I slept over at Tony’s and woke up in Redwood City, mere yards from the home in which I lived with my family for many years. It was in that home that I first came out to Luanne. It was in that wonderful church that I felt the real, loving presence of God Almighty, loving me and welcoming me as his precious son. I learned to be a pastor at Peninsula Covenant Church. I got honest about my life and my shortcomings. The twins were born while we lived in Redwood City. Josh and Jake were baptized there.

I sat in the Starbucks at Sequoia Station this morning and tried to write this post. I had lunch with a friend at Milagro’s. I marveled at the new construction and how unrecognizable downtown RWC is these days.

And then after lunch, I had the opportunity to visit some close friends. We have only spoken a few times since my coming out last summer, and it’s been, frankly, a little awkward and painful. Today I had a chance to share my heart and to hear theirs. I was able to admit responsibility for some of my wrongs and to say, “I’m sorry.” I left feeling grateful for the chance to re-connect and hopeful for the future of our friendship. I felt like I had been at home.

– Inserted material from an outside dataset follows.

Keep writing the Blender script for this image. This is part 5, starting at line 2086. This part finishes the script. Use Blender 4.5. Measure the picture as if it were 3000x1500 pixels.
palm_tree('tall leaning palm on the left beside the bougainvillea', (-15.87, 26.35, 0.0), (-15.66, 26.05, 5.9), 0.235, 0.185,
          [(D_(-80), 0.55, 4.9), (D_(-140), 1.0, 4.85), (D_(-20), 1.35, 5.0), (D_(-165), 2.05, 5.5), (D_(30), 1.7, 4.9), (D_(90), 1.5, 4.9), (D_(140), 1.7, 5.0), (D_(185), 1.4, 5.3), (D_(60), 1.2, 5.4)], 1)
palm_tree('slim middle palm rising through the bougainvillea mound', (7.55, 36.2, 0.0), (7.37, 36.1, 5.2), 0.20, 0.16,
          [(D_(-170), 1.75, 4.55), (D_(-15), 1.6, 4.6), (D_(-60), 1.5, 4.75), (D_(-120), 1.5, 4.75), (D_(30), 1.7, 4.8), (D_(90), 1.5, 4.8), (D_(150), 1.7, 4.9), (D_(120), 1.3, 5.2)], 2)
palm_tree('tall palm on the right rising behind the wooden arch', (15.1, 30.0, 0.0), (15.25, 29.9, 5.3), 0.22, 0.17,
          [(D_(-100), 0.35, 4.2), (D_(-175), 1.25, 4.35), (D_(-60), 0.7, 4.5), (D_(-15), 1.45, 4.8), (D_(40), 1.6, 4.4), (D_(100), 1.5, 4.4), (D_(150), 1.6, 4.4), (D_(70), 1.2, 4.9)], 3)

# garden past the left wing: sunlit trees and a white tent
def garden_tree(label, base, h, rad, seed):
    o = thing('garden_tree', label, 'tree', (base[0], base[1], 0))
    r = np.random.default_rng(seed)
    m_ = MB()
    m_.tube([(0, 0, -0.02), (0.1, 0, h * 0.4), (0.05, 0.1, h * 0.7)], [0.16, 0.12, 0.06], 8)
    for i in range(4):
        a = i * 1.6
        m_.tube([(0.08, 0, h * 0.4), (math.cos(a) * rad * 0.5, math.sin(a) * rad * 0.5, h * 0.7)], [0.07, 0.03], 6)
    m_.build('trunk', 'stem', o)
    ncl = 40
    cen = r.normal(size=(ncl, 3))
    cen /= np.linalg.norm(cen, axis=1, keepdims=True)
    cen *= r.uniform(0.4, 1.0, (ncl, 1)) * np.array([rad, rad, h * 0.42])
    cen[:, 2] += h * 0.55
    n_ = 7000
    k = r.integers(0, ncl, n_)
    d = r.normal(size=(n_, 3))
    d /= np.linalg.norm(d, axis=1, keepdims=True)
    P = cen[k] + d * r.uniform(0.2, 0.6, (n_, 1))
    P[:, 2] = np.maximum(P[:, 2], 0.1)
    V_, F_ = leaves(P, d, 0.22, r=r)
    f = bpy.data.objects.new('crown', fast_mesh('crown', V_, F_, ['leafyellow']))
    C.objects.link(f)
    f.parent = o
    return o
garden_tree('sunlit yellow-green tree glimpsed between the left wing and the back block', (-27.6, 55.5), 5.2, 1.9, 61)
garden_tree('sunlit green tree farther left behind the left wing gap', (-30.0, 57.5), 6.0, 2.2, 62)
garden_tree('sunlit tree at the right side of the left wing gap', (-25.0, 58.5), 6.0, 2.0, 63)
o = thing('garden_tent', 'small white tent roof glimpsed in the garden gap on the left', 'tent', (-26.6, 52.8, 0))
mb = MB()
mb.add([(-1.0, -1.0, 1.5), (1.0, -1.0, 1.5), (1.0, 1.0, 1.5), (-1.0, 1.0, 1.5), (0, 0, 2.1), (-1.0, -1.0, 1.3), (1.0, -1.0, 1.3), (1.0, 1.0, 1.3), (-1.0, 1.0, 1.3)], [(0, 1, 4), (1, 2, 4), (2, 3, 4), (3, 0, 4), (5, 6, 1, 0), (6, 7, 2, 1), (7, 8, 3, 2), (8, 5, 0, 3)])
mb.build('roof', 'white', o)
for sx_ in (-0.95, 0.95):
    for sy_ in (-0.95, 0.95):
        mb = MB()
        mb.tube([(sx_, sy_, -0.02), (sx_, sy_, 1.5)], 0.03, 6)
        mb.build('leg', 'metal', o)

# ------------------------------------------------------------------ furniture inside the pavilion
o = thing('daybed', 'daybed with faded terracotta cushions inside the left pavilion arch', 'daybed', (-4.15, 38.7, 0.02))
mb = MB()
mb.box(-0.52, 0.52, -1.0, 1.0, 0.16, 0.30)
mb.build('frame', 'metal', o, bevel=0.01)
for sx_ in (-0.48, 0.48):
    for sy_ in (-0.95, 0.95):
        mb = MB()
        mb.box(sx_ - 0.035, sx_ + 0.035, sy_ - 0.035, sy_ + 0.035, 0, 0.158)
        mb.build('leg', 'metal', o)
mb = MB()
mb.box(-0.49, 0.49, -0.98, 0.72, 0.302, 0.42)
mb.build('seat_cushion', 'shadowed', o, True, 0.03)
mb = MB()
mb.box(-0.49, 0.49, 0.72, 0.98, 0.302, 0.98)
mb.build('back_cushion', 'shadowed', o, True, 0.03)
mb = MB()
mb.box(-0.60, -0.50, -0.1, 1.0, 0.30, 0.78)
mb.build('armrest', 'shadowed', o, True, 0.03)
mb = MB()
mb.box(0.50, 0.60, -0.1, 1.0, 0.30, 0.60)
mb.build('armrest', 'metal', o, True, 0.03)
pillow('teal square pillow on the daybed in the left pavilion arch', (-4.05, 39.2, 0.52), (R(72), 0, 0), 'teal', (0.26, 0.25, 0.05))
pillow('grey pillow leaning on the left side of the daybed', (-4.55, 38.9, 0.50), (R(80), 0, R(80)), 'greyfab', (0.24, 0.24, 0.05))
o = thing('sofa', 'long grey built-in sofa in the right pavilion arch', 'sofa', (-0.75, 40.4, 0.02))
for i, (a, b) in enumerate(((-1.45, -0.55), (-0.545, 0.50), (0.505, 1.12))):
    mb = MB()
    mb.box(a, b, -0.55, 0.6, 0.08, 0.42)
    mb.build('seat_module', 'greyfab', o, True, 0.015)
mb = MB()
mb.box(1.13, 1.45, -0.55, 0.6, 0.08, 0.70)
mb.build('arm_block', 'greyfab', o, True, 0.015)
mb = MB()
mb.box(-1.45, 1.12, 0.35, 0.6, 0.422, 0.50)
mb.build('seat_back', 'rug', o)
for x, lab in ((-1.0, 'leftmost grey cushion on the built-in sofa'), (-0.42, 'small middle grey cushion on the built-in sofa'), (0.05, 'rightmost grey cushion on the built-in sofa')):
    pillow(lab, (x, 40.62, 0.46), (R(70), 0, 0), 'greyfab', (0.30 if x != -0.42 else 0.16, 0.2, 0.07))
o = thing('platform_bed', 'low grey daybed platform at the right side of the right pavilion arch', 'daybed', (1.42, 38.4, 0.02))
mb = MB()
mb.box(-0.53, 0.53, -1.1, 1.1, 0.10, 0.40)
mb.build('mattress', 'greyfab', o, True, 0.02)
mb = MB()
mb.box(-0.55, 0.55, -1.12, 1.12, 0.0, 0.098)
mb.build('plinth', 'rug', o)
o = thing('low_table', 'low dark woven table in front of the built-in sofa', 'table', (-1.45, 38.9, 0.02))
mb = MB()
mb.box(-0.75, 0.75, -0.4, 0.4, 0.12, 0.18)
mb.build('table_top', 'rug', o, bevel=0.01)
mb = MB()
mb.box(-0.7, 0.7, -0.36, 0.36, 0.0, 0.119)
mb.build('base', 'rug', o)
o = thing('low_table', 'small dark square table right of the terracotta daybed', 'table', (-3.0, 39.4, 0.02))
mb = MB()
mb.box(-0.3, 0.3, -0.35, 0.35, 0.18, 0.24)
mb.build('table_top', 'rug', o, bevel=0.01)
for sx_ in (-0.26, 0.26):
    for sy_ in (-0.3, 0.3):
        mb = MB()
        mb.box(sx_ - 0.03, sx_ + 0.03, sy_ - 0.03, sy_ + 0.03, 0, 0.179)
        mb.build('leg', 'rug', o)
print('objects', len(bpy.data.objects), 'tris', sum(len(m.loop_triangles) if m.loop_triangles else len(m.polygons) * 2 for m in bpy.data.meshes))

Tonight I’m sitting on my bed in Rohnert Park. Since February, I’ve been living in a rented room in a house that I share with six other people. This isn’t my ideal living situation, but for now, it’ll do. My housemates are friendly, and I know I’m welcome here.

Again and again throughout the last year, I’ve found myself needing hope and comfort. Oftentimes I look to other people to affirm me and to give me courage to face whatever it is I’m facing, but as Annie has told me again and again, I cannot look to people. I have to find my peace, my security, and yes, my home… in God. I John 4:16 says, “And so we know and rely on the love God has for us. God is love. Whoever lives in love lives in God, and God in them.” THAT is my true home.